What is asked: What follows is a set of records, each of which is to be written out exactly.

* Begin *

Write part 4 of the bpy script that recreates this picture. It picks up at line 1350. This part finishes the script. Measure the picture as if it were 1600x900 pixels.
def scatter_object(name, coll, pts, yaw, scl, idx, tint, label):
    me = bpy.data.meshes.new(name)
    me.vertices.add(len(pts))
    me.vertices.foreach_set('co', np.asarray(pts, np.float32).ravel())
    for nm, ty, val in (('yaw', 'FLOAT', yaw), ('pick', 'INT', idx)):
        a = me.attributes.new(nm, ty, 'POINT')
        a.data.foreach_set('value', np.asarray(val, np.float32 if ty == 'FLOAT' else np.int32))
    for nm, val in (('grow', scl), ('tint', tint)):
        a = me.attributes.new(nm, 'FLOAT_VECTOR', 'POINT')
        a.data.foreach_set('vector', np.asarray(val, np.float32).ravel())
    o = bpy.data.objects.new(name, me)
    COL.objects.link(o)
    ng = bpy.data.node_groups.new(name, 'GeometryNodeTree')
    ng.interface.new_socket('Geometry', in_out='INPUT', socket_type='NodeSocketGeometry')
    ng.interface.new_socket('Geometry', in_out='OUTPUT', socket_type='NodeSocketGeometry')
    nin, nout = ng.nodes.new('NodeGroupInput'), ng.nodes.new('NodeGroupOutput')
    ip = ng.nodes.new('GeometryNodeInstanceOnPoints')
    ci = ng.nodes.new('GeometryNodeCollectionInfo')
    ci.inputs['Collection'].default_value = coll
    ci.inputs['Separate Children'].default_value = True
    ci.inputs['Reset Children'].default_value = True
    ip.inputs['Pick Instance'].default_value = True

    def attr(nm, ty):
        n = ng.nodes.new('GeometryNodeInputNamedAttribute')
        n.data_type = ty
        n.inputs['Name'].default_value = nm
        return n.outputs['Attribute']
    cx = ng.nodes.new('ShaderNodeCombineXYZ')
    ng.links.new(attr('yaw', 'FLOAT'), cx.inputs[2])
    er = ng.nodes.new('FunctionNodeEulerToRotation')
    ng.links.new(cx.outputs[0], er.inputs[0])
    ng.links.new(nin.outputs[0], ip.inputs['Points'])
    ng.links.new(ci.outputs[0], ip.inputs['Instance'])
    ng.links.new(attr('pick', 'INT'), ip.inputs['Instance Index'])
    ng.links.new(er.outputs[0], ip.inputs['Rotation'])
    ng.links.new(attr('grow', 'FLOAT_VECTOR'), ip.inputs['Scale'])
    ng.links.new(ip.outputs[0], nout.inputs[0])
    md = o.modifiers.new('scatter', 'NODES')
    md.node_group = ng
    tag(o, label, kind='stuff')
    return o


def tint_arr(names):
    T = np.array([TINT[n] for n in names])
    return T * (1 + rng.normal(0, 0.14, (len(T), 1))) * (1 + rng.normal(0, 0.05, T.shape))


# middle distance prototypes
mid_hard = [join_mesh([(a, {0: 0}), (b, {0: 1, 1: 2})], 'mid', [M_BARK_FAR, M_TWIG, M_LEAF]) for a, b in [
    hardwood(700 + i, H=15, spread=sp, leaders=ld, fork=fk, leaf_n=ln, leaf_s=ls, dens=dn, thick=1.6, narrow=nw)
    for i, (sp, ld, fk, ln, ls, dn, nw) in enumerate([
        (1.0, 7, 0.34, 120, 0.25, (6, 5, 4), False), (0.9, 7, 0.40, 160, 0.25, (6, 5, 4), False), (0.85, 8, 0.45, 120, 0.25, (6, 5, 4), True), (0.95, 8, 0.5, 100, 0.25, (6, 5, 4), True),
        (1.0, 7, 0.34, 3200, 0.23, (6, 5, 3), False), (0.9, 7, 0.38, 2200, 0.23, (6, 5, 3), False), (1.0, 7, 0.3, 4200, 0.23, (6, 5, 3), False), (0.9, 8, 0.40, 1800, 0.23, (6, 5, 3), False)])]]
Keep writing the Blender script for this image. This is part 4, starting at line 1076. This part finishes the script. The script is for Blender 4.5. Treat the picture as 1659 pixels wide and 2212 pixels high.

* End *

Answer below:
Write part 4 of the bpy script that recreates this picture. It picks up at line 1350. This part finishes the script. Measure the picture as if it were 1600x900 pixels.
def scatter_object(name, coll, pts, yaw, scl, idx, tint, label):
    me = bpy.data.meshes.new(name)
    me.vertices.add(len(pts))
    me.vertices.foreach_set('co', np.asarray(pts, np.float32).ravel())
    for nm, ty, val in (('yaw', 'FLOAT', yaw), ('pick', 'INT', idx)):
        a = me.attributes.new(nm, ty, 'POINT')
        a.data.foreach_set('value', np.asarray(val, np.float32 if ty == 'FLOAT' else np.int32))
    for nm, val in (('grow', scl), ('tint', tint)):
        a = me.attributes.new(nm, 'FLOAT_VECTOR', 'POINT')
        a.data.foreach_set('vector', np.asarray(val, np.float32).ravel())
    o = bpy.data.objects.new(name, me)
    COL.objects.link(o)
    ng = bpy.data.node_groups.new(name, 'GeometryNodeTree')
    ng.interface.new_socket('Geometry', in_out='INPUT', socket_type='NodeSocketGeometry')
    ng.interface.new_socket('Geometry', in_out='OUTPUT', socket_type='NodeSocketGeometry')
    nin, nout = ng.nodes.new('NodeGroupInput'), ng.nodes.new('NodeGroupOutput')
    ip = ng.nodes.new('GeometryNodeInstanceOnPoints')
    ci = ng.nodes.new('GeometryNodeCollectionInfo')
    ci.inputs['Collection'].default_value = coll
    ci.inputs['Separate Children'].default_value = True
    ci.inputs['Reset Children'].default_value = True
    ip.inputs['Pick Instance'].default_value = True

    def attr(nm, ty):
        n = ng.nodes.new('GeometryNodeInputNamedAttribute')
        n.data_type = ty
        n.inputs['Name'].default_value = nm
        return n.outputs['Attribute']
    cx = ng.nodes.new('ShaderNodeCombineXYZ')
    ng.links.new(attr('yaw', 'FLOAT'), cx.inputs[2])
    er = ng.nodes.new('FunctionNodeEulerToRotation')
    ng.links.new(cx.outputs[0], er.inputs[0])
    ng.links.new(nin.outputs[0], ip.inputs['Points'])
    ng.links.new(ci.outputs[0], ip.inputs['Instance'])
    ng.links.new(attr('pick', 'INT'), ip.inputs['Instance Index'])
    ng.links.new(er.outputs[0], ip.inputs['Rotation'])
    ng.links.new(attr('grow', 'FLOAT_VECTOR'), ip.inputs['Scale'])
    ng.links.new(ip.outputs[0], nout.inputs[0])
    md = o.modifiers.new('scatter', 'NODES')
    md.node_group = ng
    tag(o, label, kind='stuff')
    return o


def tint_arr(names):
    T = np.array([TINT[n] for n in names])
    return T * (1 + rng.normal(0, 0.14, (len(T), 1))) * (1 + rng.normal(0, 0.05, T.shape))


# middle distance prototypes
mid_hard = [join_mesh([(a, {0: 0}), (b, {0: 1, 1: 2})], 'mid', [M_BARK_FAR, M_TWIG, M_LEAF]) for a, b in [
    hardwood(700 + i, H=15, spread=sp, leaders=ld, fork=fk, leaf_n=ln, leaf_s=ls, dens=dn, thick=1.6, narrow=nw)
    for i, (sp, ld, fk, ln, ls, dn, nw) in enumerate([
        (1.0, 7, 0.34, 120, 0.25, (6, 5, 4), False), (0.9, 7, 0.40, 160, 0.25, (6, 5, 4), False), (0.85, 8, 0.45, 120, 0.25, (6, 5, 4), True), (0.95, 8, 0.5, 100, 0.25, (6, 5, 4), True),
        (1.0, 7, 0.34, 3200, 0.23, (6, 5, 3), False), (0.9, 7, 0.38, 2200, 0.23, (6, 5, 3), False), (1.0, 7, 0.3, 4200, 0.23, (6, 5, 3), False), (0.9, 8, 0.40, 1800, 0.23, (6, 5, 3), False)])]]
Keep writing the Blender script for this image. This is part 4, starting at line 1076. This part finishes the script. The script is for Blender 4.5. Treat the picture as 1659 pixels wide and 2212 pixels high.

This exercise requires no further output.